A new ground-breaking recognition program for members of the SAP Developer Network (SDN) and Business Expert communities (BPX) was started on January 1, 2008. The community member participation will be rewarded with a donation to the United Nations World Food Programme’s Food for Education.
For several years, SAP has successfully encouraged members of the SDN and Business Process Expert communities to share their knowledge and experience with other members through a program that awards points for contributions to the community, such as blog posts, articles, code samples, tutorials, videos or forum posts. Community members vigorously compete to be recognized as top global contributors, and prizes are awarded for reaching point milestones. The new program replaces the distribution and shipping of prizes such as t-shirts with prizes in the form of World Food Programme donations.

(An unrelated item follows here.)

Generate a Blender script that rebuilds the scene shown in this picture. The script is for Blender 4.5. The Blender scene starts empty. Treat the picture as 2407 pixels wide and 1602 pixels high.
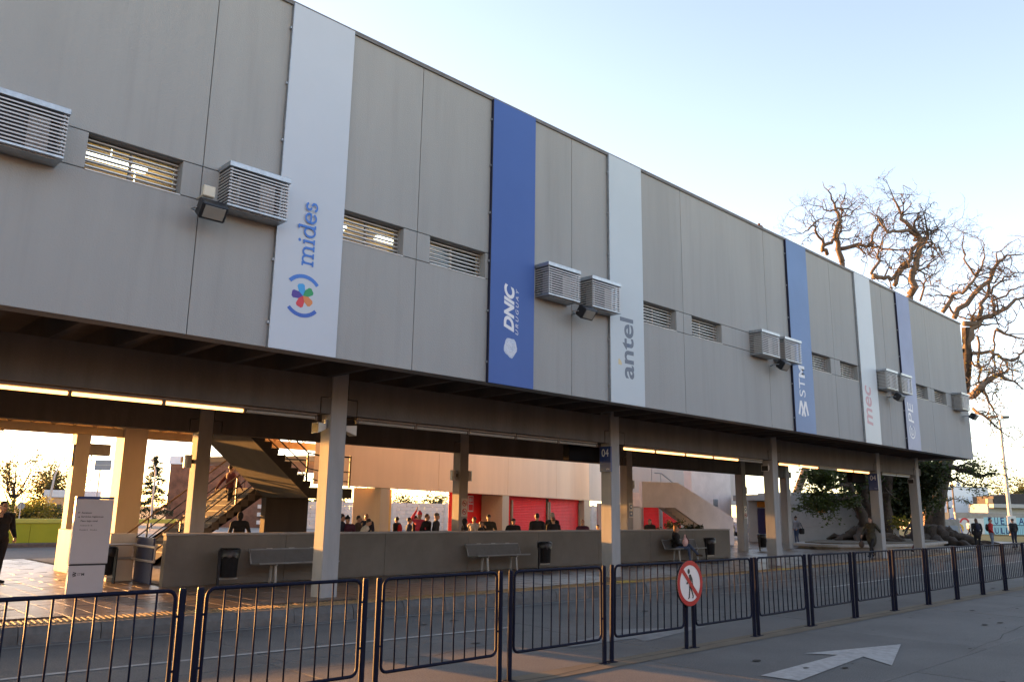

This blog will frequently show where the donated money from the CN recognition program is going. Children from Ethiopia, Laos, and Columbia tell us stories about their lives and how the UN WFP with the Food for Education initiative is helping them. Read the first story of a young girl from Columbia:
Catherine is nine years old. She is in Fourth Grade in “Colegio El Saber”, a school located in El Pozón Neighborhood, a marginal area inhabited mainly by displaced people in Cartagena, Colombia.
Catherine enjoys going to the school. She has lots of friends there and she says she likes her classes and loves to learn new things every day.
She doesn’t have a pair of shoes of her own. The ones she holds in her hands are borrowed from her oldest sister, and she uses them only on occasions, as she doesn´t want to damage them.
Her parents are from a small town in the province of Cesar. Two years ago they had to leave their home and belongings due to illegal armed groups threats. Her father is a welder and her mother makes bread at home and sells it door to door. Both incomes added are not enough to feed Catherine’s 5 siblings. That is why she also loves to come to the school, because she and more than 1.000 other children receive a free lunch supported by WFP School Feeding Programme.
Catherine wants to be a dancer one day, but a pretty one, she adds; a pretty one with nice shoes and a nice dress.